Emerging from Cork, returning to the bustle of Dublin is like a return to waking life. The great cities of the world form their own kind of pseudo-nation. Like airports, they often have more in common with each other than they do with the surrounding countryside, and there's a kind of generic comfort in that familiarity for the traveler. An American soon heading home, for instance, could prepare his palette with a dinner at the Burger King near Eden Quay. A costlier dinner for beef lovers, but one more in keeping with Ireland's new culinary attitudes, would be the poached Hereford fillet at Chapter One. A Michelin Star restaurant below the Dublin' Writers Museum, where artifacts include Joyce's piano, Chapter One is forging in the smithy of their kitchens the uncreated cuisine of their reshaped nation. The menu is proudly, almost aggressively Irish, fraught with dishes like black pudding and sweetbreads, and a rare-breed pork loin plate with pickled thistle.

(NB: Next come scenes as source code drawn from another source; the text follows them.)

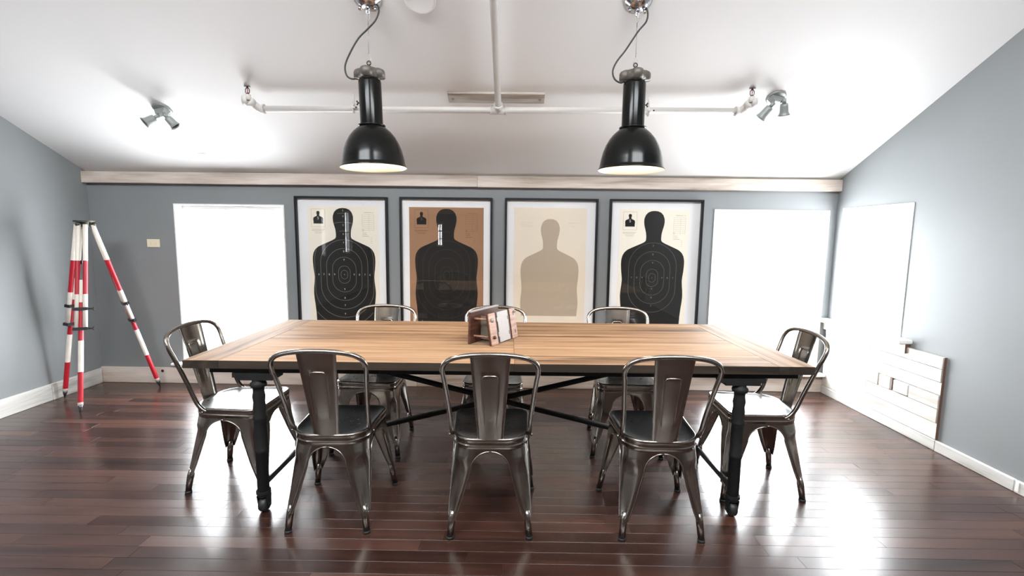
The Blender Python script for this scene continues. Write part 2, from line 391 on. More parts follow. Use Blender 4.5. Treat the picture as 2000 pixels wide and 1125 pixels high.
LENS = [0.55, 0.75, 0.9, 1.05, 1.2, 1.4]
shared = {L: plank_mesh(L, PW).mesh('plank', M['floor']) for L in LENS}
y = D-PW/2; far_mb = MB(); n_pl = 0
while y > REAR-0.05:
    x = XL-TH*0.5-random.uniform(0, 0.7)
    while x < XR+TH*0.5:
        L = random.choice(LENS)
        x1 = x+L
        if y > 1.55 and n_pl < 295:
            c0, c1 = max(x, XL-0.1), min(x1, XR+0.1)
            me = shared[L] if (c0 == x and c1 == x1) else plank_mesh(c1-c0, PW).mesh('plank', M['floor'])
            if c1-c0 > 0.05:
                o = link('plank', me, floor, ((c0+c1)/2, y, 0)); o.rotation_euler = (random.gauss(0, 0.0007), random.gauss(0, 0.0002), 0); n_pl += 1
        else:
            q = plank_mesh(max(0.05, min(x1, XR+0.1)-max(x, XL-0.1)), PW)
            far_mb.add([(a+(max(x, XL-0.1)+min(x1, XR+0.1))/2, b+y, c) for a, b, c in q.v], q.f)
        x = x1
    y -= PW
o = far_mb.build('plank_field', M['floor'], floor); o['kind'] = 'stuff'

# windows
def window(name, origin, ux, nz, w, h, label, sill=None, bar=False):
    """origin: lower corner on the inner wall face; ux along the wall; nz outward"""
    ux = Vector(ux); n = Vector(nz); o3 = Vector(origin)
    r = empty(name, origin); struct(r, label, 'window')
    X = Matrix(((ux.x, n.x, 0, 0), (ux.y, n.y, 0, 0), (ux.z, n.z, 1, 0), (0, 0, 0, 1)))
    t = 0.012
    mb = MB()
    mb.box(0, t, -0.006, TH, 0, h, 0, X); mb.box(w-t, w, -0.006, TH, 0, h, 0, X); mb.box(t, w-t, -0.006, TH, h-t, h, 0, X); mb.box(t, w-t, 0.0, TH, 0, t, 0, X)
    mb.build('window_frame', M['white'], r, fix=True)
    mb = MB(); s = 0.032; y0, y1 = 0.088, 0.122
    mb.box(t, t+s, y0, y1, t, h-t, 0, X); mb.box(w-t-s, w-t, y0, y1, t, h-t, 0, X); mb.box(t+s, w-t-s, y0, y1, h-t-s, h-t, 0, X); mb.box(t+s, w-t-s, y0, y1, t, t+s, 0, X)
    sash = mb.build('sash', M['white'], r, fix=True)
    MB().box(t+s, w-t-s, 0.104, 0.108, t+s, h-t-s, 0, X).build('pane', M['glass'], sash, fix=True)
    if sill:
        a, b, z0, z1, out = sill
        MB().box(a, b, -out, 0.10, z0, z1, 0, X).build('window_sill', M['white'], r, bevel=0.006, fix=True)
    return r, X
window('window_1', (WIN_L[0], D, WIN_L[2]), (1, 0, 0), (0, 1, 0), WIN_L[1]-WIN_L[0], WIN_L[3]-WIN_L[2], 'tall window in the back wall, between light switch and first picture', (-0.075, WIN_L[1]-WIN_L[0]+0.075, -0.022, 0.0, 0.07))
window('window_2', (WIN_R[0], D, WIN_R[2]), (1, 0, 0), (0, 1, 0), WIN_R[1]-WIN_R[0], WIN_R[3]-WIN_R[2], 'tall window in the back wall, between last picture and right corner', (-0.075, WIN_R[1]-WIN_R[0]+0.045, -0.028, 0.0, 0.07))
w3, X3 = window('window_3', (XR, WIN_S[0], WIN_S[2]), (0, 1, 0), (1, 0, 0), WIN_S[1]-WIN_S[0], WIN_S[3]-WIN_S[2], 'square window in the right wall above the whitewashed boards', (-0.10, 0.78, -0.03, 0.0, 0.085))
mb = MB(); mb.box(-0.085, 0.775, -0.034, 0.0, -0.095, -0.03, 0, X3); mb.box(-0.088, -0.0855, -0.034, 0.0, -0.095, -0.03, 1, X3)
mb.build('sill_apron', [M['panel_wood'], M['endgrain']], w3, fix=True)
# simple windows of the unseen part of the room (panes and a cross bar)
def rear_window(name, pts, label, bars=(2, 3)):
    a, b, c = [Vector(p) for p in pts]       # corner, along u, along v (edges)
    U, V = b, c; N = U.cross(V).normalized()
    r = empty(name, a); struct(r, label, 'window')
    mb = MB(); e = 0.035
    def q(u0, u1, v0, v1, d):
        P = []
        for dd in (-d, d):
            for (u, v) in ((u0, v0), (u1, v0), (u1, v1), (u0, v1)): P.append(U.normalized()*u+V.normalized()*v+N*dd)
        return P
    FS = [(3, 2, 1, 0), (4, 5, 6, 7), (0, 1, 5, 4), (1, 2, 6, 5), (2, 3, 7, 6), (3, 0, 4, 7)]
    w, h = U.length, V.length
    for args in ((0, e, 0, h), (w-e, w, 0, h), (e, w-e, 0, e), (e, w-e, h-e, h)): mb.add(q(*args, 0.02), FS)
    for k in range(1, bars[0]): mb.add(q(w*k/bars[0]-0.012, w*k/bars[0]+0.012, e, h-e, 0.012), FS)
    for k in range(1, bars[1]): mb.add(q(e, w-e, h*k/bars[1]-0.012, h*k/bars[1]+0.012, 0.011), FS)
    mb.build('window_frame', M['white'], r, fix=True)
    MB().add(q(e, w-e, e, h-e, 0.002), FS).build('pane', M['glass'], r, fix=True)
rear_window('window_4', ((-1.96, REAR-0.07, 1.05), (0.16, 0, 0), (0, 0, 0.57)), 'narrow barred window in the rear wall behind the camera')
rear_window('window_5', ((XL-0.07, -1.15, 0.9), (0, 0.3, 0), (0, 0, 0.93)), 'narrow left wall window nearer the camera', (1, 2))
rear_window('window_6', ((XL-0.07, -2.5, 0.9), (0, 0.4, 0), (0, 0, 0.93)), 'narrow left wall window farther behind the camera', (1, 2))
for i, (a, b, c, d) in enumerate(FILL_SKYLIGHTS):
    z0 = RIDGE_Z-rear_slope*(RIDGE_Y-c)+0.06
    rear_window('window_%d' % (7+i), ((a, c, z0), (b-a, 0, 0), (0, d-c, rear_slope*(d-c))), ('left' if i == 0 else 'right')+' added fill-light skylight in the rear roof slope behind the camera', (2, 1))

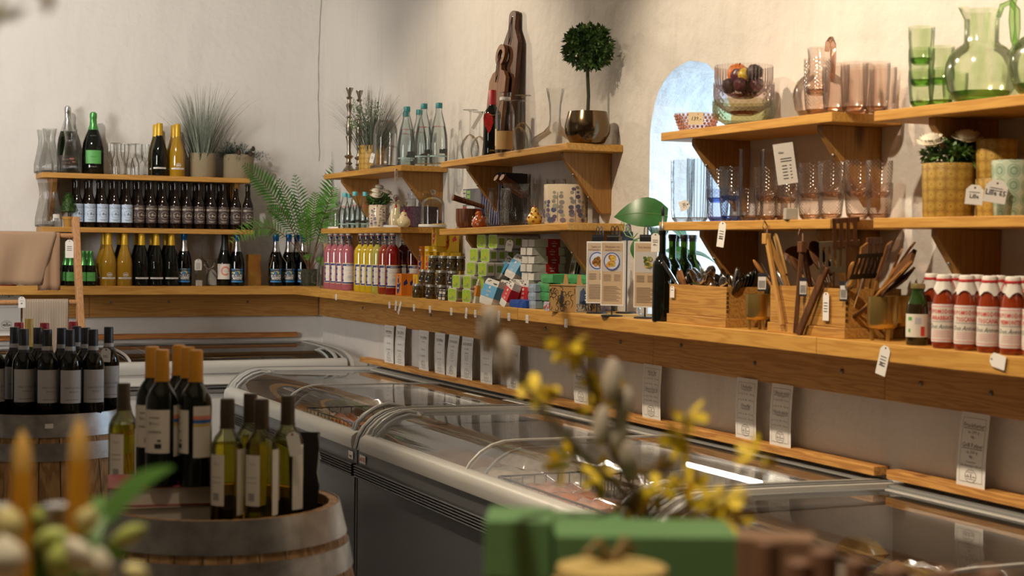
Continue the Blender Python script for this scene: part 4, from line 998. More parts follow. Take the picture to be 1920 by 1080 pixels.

Yet the spices are global. There are flowery mountains of Andalusian saffron and rivers of olive oil, and each morsel from the kitchen is crafted with the near-obsessive emphasis on fresh, local, seasonal, and organic cookery that characterizes the best of modern dining anywhere on Earth. All of it, presented on white linen by candlelight, demonstrates that the Celtic Tiger may have turned paper, but the changes it wrought on Ireland's appetites will endure. For the long-term effects of those changes on Irish teeth and guts, however, only time will tell.